The Nigerian Canadian student who has never been to Lagos but still eats jollof rice at home. 

The Filipina Canadian whose parents tell her not to forget Tagalog, while her classmates tease her accent. 

The Chinese Canadian who celebrates Lunar New Year with family, then answers “Christmas” when classmates ask about his traditions. 

The Mexican Canadian who dances at quinceañeras with cousins, then explains tacos in the school cafeteria as if they are foreign. 

The Indigenous Canadian who feels the weight of living between ancestral traditions and the pressure to assimilate into a country that was built on their land. 
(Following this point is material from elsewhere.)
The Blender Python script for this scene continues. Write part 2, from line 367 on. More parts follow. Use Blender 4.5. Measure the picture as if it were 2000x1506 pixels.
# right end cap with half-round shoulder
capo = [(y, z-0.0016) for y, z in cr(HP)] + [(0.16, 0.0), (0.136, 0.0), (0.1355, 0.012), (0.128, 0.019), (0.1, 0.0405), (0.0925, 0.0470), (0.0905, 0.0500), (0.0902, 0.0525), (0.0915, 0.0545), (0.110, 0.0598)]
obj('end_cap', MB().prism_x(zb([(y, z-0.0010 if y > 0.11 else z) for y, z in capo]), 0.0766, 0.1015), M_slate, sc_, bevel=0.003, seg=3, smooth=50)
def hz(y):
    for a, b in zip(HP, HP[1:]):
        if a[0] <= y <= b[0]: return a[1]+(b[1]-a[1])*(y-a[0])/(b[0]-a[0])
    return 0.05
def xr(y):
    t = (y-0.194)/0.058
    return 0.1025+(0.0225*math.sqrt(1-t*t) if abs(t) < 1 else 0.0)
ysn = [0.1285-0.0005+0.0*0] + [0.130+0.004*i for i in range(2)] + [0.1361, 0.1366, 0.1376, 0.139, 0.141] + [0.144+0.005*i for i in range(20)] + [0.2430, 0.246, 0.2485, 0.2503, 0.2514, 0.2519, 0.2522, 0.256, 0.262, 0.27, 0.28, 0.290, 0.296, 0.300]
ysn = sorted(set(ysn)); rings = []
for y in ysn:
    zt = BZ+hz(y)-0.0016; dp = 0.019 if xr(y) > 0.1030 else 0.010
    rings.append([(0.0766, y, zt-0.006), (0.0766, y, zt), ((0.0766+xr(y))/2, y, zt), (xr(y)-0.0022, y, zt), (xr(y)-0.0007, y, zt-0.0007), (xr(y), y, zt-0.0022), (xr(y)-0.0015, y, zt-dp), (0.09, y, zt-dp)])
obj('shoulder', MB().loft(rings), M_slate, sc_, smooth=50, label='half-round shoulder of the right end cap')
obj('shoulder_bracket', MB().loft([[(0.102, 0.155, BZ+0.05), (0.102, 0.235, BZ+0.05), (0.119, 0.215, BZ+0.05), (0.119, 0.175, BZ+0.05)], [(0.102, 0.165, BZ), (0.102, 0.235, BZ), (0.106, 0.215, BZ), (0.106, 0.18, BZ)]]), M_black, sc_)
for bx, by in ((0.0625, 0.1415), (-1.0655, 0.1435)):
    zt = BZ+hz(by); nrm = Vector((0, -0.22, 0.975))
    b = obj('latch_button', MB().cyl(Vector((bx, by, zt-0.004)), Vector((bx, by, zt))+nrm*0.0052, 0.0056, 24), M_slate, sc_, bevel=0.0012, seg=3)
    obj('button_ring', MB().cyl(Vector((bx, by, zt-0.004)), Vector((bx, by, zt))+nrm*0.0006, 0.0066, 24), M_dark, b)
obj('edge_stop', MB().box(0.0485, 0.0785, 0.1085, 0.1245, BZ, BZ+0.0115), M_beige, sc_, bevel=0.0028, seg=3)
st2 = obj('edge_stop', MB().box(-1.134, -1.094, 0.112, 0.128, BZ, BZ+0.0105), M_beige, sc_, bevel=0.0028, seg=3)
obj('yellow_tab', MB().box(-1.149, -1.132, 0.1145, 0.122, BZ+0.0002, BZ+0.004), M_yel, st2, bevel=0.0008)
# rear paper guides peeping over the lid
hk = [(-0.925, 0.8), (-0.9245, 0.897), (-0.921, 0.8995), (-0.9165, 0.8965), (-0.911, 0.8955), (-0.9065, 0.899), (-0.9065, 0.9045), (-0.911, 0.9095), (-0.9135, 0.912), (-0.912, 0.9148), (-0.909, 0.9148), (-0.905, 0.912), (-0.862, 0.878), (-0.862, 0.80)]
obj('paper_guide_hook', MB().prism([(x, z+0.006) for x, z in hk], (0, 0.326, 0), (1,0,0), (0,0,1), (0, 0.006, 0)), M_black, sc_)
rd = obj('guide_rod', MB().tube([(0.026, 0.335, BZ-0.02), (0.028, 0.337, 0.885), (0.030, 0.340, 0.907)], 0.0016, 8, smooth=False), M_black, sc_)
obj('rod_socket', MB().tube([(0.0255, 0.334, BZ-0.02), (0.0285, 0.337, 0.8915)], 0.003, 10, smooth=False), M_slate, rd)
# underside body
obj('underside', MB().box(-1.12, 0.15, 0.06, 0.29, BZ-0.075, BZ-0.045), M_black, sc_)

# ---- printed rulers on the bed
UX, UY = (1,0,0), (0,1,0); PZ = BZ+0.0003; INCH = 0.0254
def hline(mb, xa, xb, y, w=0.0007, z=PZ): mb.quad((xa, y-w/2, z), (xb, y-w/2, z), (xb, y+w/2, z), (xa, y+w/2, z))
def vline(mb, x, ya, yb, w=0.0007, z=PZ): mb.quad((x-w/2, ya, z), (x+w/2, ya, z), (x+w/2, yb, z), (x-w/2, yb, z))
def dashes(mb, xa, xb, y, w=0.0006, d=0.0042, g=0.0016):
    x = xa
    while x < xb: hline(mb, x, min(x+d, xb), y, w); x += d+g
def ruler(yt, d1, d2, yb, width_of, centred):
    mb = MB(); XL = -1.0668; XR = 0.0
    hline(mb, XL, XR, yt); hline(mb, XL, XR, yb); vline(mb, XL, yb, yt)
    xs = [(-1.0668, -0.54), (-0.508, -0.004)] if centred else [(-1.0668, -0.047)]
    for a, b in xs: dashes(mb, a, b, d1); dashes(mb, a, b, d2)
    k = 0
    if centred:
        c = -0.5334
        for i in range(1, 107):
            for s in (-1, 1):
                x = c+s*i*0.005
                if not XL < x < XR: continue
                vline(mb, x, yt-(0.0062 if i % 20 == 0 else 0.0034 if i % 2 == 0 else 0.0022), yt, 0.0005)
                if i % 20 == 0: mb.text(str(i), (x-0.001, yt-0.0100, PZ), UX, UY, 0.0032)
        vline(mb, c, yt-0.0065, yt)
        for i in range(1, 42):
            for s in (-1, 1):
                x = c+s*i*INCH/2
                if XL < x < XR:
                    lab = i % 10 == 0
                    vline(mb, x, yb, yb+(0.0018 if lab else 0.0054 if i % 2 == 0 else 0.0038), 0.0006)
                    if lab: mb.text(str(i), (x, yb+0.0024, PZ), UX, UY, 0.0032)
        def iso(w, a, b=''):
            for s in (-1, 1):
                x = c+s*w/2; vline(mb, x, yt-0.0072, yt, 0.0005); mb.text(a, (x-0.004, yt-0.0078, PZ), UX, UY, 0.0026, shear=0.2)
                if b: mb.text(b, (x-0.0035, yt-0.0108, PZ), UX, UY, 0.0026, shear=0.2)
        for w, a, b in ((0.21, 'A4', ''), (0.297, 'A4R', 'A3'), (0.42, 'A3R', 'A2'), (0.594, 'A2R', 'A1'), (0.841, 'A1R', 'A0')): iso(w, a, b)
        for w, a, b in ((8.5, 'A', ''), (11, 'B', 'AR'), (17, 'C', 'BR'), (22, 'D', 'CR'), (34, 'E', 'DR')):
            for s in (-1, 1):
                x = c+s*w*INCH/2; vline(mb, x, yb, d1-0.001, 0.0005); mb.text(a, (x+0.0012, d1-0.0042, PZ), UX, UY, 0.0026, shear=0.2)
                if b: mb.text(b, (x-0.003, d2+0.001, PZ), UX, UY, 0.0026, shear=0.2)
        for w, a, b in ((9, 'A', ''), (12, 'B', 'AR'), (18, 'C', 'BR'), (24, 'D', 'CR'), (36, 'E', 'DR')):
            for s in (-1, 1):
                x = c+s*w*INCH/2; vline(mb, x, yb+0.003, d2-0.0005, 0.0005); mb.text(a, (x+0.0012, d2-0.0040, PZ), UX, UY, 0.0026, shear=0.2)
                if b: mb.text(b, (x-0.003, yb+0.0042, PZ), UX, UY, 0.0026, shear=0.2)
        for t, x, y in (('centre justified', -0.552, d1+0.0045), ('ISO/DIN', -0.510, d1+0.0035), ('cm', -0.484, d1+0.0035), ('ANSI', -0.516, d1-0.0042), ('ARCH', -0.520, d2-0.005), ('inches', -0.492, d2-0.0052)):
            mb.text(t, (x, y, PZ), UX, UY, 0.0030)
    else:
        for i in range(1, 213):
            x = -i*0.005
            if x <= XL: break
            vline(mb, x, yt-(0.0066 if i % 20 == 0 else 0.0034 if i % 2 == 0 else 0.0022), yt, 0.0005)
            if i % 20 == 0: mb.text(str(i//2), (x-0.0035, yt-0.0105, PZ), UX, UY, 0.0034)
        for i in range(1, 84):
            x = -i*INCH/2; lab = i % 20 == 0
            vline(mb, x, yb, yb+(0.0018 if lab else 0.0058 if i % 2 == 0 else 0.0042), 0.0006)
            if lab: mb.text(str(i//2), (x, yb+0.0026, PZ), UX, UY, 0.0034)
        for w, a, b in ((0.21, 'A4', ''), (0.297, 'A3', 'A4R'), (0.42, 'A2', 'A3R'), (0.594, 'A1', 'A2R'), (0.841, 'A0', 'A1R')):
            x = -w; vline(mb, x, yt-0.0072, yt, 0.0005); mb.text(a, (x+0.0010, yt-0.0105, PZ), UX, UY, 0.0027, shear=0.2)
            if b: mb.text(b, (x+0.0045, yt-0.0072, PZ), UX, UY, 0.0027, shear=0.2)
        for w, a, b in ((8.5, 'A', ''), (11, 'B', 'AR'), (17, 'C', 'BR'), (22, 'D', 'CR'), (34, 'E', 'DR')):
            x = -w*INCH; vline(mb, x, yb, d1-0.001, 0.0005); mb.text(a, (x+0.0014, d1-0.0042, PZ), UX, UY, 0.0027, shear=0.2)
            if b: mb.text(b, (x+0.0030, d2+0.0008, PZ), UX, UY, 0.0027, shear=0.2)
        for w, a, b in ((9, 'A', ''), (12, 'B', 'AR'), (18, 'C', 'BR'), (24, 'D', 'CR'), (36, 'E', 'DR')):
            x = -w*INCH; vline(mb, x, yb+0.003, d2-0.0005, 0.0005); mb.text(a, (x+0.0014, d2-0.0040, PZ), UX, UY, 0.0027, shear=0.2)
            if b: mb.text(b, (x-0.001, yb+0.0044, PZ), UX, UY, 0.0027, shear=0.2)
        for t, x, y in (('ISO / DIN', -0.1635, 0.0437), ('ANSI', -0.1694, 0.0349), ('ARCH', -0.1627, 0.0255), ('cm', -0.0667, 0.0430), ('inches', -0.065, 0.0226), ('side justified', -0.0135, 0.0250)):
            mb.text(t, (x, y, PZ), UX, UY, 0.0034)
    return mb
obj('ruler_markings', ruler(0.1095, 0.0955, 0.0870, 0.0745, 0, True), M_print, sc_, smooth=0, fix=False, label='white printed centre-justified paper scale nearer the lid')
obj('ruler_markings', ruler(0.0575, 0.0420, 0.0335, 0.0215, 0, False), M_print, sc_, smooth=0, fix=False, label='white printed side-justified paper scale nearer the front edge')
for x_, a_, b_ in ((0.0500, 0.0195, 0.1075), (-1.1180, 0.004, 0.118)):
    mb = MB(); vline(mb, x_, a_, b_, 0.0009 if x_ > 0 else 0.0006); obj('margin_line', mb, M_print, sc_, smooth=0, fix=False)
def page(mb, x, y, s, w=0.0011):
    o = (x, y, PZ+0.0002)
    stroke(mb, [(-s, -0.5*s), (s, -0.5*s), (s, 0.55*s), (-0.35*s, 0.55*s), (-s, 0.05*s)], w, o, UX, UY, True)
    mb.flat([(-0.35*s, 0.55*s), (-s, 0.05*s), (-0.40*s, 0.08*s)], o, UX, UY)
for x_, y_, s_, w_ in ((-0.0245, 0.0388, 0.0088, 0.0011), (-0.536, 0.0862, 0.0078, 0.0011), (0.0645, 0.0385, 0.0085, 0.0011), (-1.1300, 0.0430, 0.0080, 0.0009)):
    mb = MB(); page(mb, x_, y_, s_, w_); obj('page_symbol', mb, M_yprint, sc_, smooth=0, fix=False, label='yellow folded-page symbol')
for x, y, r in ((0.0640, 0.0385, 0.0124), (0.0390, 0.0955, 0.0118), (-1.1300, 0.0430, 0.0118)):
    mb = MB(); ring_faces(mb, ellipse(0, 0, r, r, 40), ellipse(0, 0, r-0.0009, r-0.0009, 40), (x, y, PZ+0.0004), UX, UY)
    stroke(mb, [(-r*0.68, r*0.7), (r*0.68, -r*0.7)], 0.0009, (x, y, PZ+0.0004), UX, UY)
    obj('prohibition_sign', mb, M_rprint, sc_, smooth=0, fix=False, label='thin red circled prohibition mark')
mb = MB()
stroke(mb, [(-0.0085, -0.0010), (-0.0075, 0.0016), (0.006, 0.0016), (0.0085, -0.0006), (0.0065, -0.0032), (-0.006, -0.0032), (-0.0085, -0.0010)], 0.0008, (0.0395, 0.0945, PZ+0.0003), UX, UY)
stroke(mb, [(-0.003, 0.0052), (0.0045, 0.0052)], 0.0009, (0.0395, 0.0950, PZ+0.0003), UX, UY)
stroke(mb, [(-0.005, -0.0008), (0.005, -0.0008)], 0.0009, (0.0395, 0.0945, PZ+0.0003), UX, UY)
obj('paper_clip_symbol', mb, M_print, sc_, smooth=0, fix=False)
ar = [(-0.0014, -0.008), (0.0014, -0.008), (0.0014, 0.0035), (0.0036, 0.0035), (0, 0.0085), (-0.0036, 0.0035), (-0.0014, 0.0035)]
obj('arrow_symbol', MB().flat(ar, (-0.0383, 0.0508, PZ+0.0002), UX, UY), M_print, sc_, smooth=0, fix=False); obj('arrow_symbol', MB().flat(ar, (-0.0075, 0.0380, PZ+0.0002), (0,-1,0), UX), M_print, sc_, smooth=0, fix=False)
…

We are stitched together by this strange and fragile thread: never quite enough for anyone else’s standards, yet carrying more than one homeland inside us. 

For a long time, I thought this made me less. I longed for the simplicity of belonging fully to one place, one culture, one identity. I envied those who never had to explain themselves. 

But I have begun to see it differently. To live with two homelands is not a curse. It is a kind of doubling. 

It has taught me adaptability, empathy and the ability to hold multiple truths at once. It has given me the eyes to see how culture shapes people, and the ears to listen when others share their own struggles of belonging. 

Here at this school, I have come to understand that the longing for a single homeland will never be answered by geography. 

India and Canada, Williams Lake and Langley, Punjabi and English—each is a piece of me, but none is the whole. I have learned that my true homeland is not here at all. It is in Heaven, where every tongue is understood, where every culture belongs and where the divisions that once defined me will finally fall away. 

The in-betweenness that once felt like a burden now feels like a glimpse of something larger, a reminder that I was never meant to be fully at home here. 

I do not stand between two homelands anymore. 

I walk with them both, carrying their tension and their beauty, while keeping my eyes fixed on the homeland that waits above, where all tongues will speak the same language of belonging.